Soldier's Relatives Reunited With His WW1 Medal 101 Years After He Was Killed

A man who found a First World War medal buried in his garden when he was a child has reunited it with the soldier's granddaughter - 101 years after he was killed in battle.
Mike Iacovelli was nine years old when he dug up a Freedom Medal which had been posthumously awarded to a soldier who died during the Great War while digging in his vegetable patch in Worcester.
The medal was inscribed with the initials A.G. Hammond along the rim and the words, "The Great War for Civilisation 1914 – 1919" embossed on the front.
Mr Iacovelli, 38, said:
"I recall the delight when I started to clean off the dirt and realised that this was not just another old coin for my collection.”

Mr Iacovelli stored the medal in a tin along with his coin collection, which went with him when he emigrated to Toronto, Canada, in 2004.
The medal lay forgotten in the coins until years later when Mr Iacovelli was showing the collection to his three sons, Luca, 11, Nicolas, nine, and Christian, six.
The medal’s rediscovery prompted some internet research.

Mr Iacovelli said: “I was really baffled as to why and how the medal came to be in my garden.
"Apparently there were just fields before my house was built so maybe the medal was thrown away or buried.”
He discovered the medal had been sent to the family of Arthur George Hammond who was a gunner in the 61st Division’s ammunition column.
The 24-year-old soldier was killed on 12 June 1917, while fighting on the Western Front in France.

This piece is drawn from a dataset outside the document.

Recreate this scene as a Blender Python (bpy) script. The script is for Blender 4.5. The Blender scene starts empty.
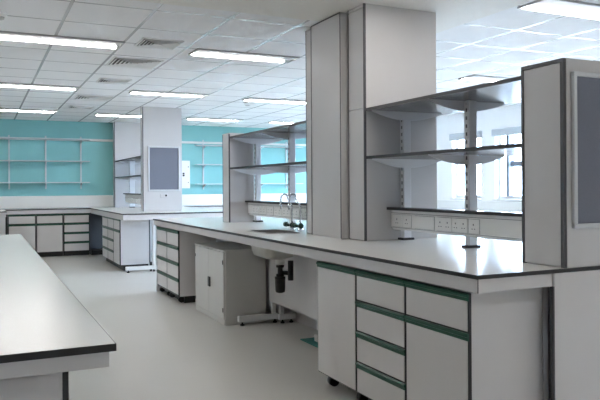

After the war, the medal was sent to his widow in Worcester.

Two weeks ago Mr Iacovelli decided to try and find the solider’s family and posted on Facebook group Worcestershire Memories.
Days later Mr Iacovelli received a message from the soldier's great-great-granddaughter Debbie Evans.
It emerged Gunner Hammond had been married to Nellie Francis and had two sons.

Gunner Hammond’s granddaughter, Carol Griffiths, 75, who lives just 300 yards from where her grandfather's medal was found, has now received the medal.
Mrs Griffiths said: "It is a one in a million find and I am thrilled to have the medal back in the family. Although I never met my grandfather having the medal which was awarded to him is wonderful.
"It reminds me of the huge sacrifice all those soldiers made during the war. I will treasure the medal."
"It's a piece of our family history which has suddenly come alive."